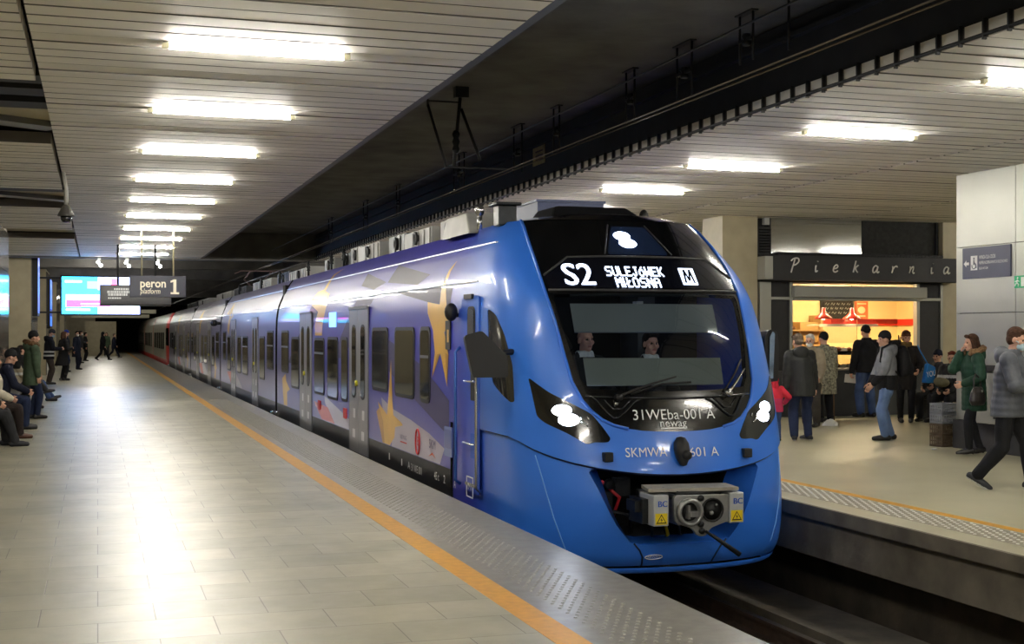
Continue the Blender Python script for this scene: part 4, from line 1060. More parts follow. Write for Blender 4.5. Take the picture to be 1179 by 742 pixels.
# advertising screen
t = thing('video_screen', 'large bright cyan and pink video screen across the platform', 'screen', (.11, 46, 2.3))
b = MB(); b.box(-1.30, 1.30, 0, .16, 0, 1.34); finish('case', b, m_black, t, bevel=.01)
def em(n, c, s): return M(n, c, .4, emit=(c, s))
b = MB(); y = -.004
def q(x0, x1, z0, z1, mi, dy): b.add([(x0,y-dy,z0),(x1,y-dy,z0),(x1,y-dy,z1),(x0,y-dy,z1)], [(0,1,2,3)], mi)
q(-1.25,1.25,.05,1.29,0,0); q(-.1,1.25,.05,.42,1,.002); q(-.1,1.25,.86,1.29,1,.002); q(-.45,-.1,.90,1.15,4,.002)
q(-1.12,.35,.53,.70,1,.004); q(-1.12,.0,.40,.52,2,.004); q(-1.12,-.65,.28,.40,2,.004); q(-.65,.3,.30,.37,2,.005); q(-1.12,-.35,.16,.22,1,.004); q(-1.15,-.62,1.10,1.17,1,.004); q(.32,.5,.9,1.25,3,.004)
finish('picture', b, [em('screen_cyan', (36,175,235), 7), em('screen_white', (176,190,255), 4.5), em('screen_pink', (240,60,205), 5), em('screen_red', (240,90,170), 3), em('screen_pale', (80,195,240), 6)], t)
for z in (.1, 1.25):
    b = MB(); b.box(-2.1, -1.3, .04, .1, z-.03, z+.03); finish('wall_arm', b, m_black, t)
# spotlights on the last beam
m_spot = M('spot_glow', (255,255,250), .4, emit=((250,250,245), 20))
for x, lab in ((.04,'pair of small white spotlights above the video screen edge'), (.87,'pair of small white spotlights above the timetable display'), (1.81,'pair of small white spotlights above the platform sign')):
    t = thing('spotlight', lab, 'spotlight', (x, 42.12, 3.95), group='spotlights on the beam')
    b = MB(); b.box(-.05, .05, -.03, .08, 0, .08); b.tube([(0,0,0),(0,0,-.1)], .012, 6); finish('bracket', b, m_equip, t)
    for dx, dz in ((-.03,-.06), (.05,-.16)):
        b = MB(); b.ell((dx,-.05,dz), (.05,.05,.05)); finish('lamp_head', b, m_spot, t)
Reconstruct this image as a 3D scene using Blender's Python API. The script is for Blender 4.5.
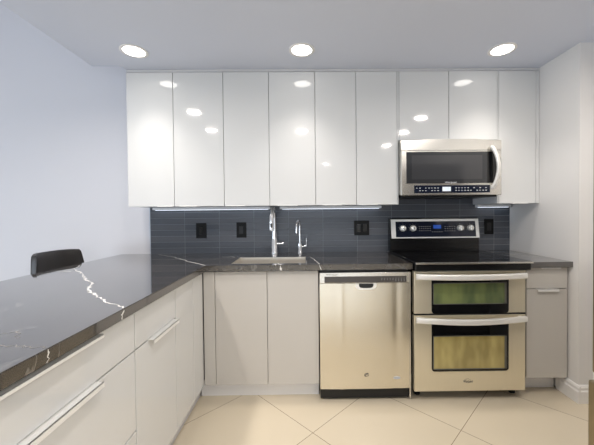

Direction
Transcribe every entry word for word, but omit the pictures.

Task output
Continue the Blender Python script for this scene: part 4, from line 1060. More parts follow. Write for Blender 4.5. Take the picture to be 1179 by 742 pixels.
# advertising screen
t = thing('video_screen', 'large bright cyan and pink video screen across the platform', 'screen', (.11, 46, 2.3))
b = MB(); b.box(-1.30, 1.30, 0, .16, 0, 1.34); finish('case', b, m_black, t, bevel=.01)
def em(n, c, s): return M(n, c, .4, emit=(c, s))
b = MB(); y = -.004
def q(x0, x1, z0, z1, mi, dy): b.add([(x0,y-dy,z0),(x1,y-dy,z0),(x1,y-dy,z1),(x0,y-dy,z1)], [(0,1,2,3)], mi)
q(-1.25,1.25,.05,1.29,0,0); q(-.1,1.25,.05,.42,1,.002); q(-.1,1.25,.86,1.29,1,.002); q(-.45,-.1,.90,1.15,4,.002)
q(-1.12,.35,.53,.70,1,.004); q(-1.12,.0,.40,.52,2,.004); q(-1.12,-.65,.28,.40,2,.004); q(-.65,.3,.30,.37,2,.005); q(-1.12,-.35,.16,.22,1,.004); q(-1.15,-.62,1.10,1.17,1,.004); q(.32,.5,.9,1.25,3,.004)
finish('picture', b, [em('screen_cyan', (36,175,235), 7), em('screen_white', (176,190,255), 4.5), em('screen_pink', (240,60,205), 5), em('screen_red', (240,90,170), 3), em('screen_pale', (80,195,240), 6)], t)
for z in (.1, 1.25):
    b = MB(); b.box(-2.1, -1.3, .04, .1, z-.03, z+.03); finish('wall_arm', b, m_black, t)
# spotlights on the last beam
m_spot = M('spot_glow', (255,255,250), .4, emit=((250,250,245), 20))
for x, lab in ((.04,'pair of small white spotlights above the video screen edge'), (.87,'pair of small white spotlights above the timetable display'), (1.81,'pair of small white spotlights above the platform sign')):
    t = thing('spotlight', lab, 'spotlight', (x, 42.12, 3.95), group='spotlights on the beam')
    b = MB(); b.box(-.05, .05, -.03, .08, 0, .08); b.tube([(0,0,0),(0,0,-.1)], .012, 6); finish('bracket', b, m_equip, t)
    for dx, dz in ((-.03,-.06), (.05,-.16)):
        b = MB(); b.ell((dx,-.05,dz), (.05,.05,.05)); finish('lamp_head', b, m_spot, t)
Reconstruct this image as a 3D scene using Blender's Python API. The script is for Blender 4.5.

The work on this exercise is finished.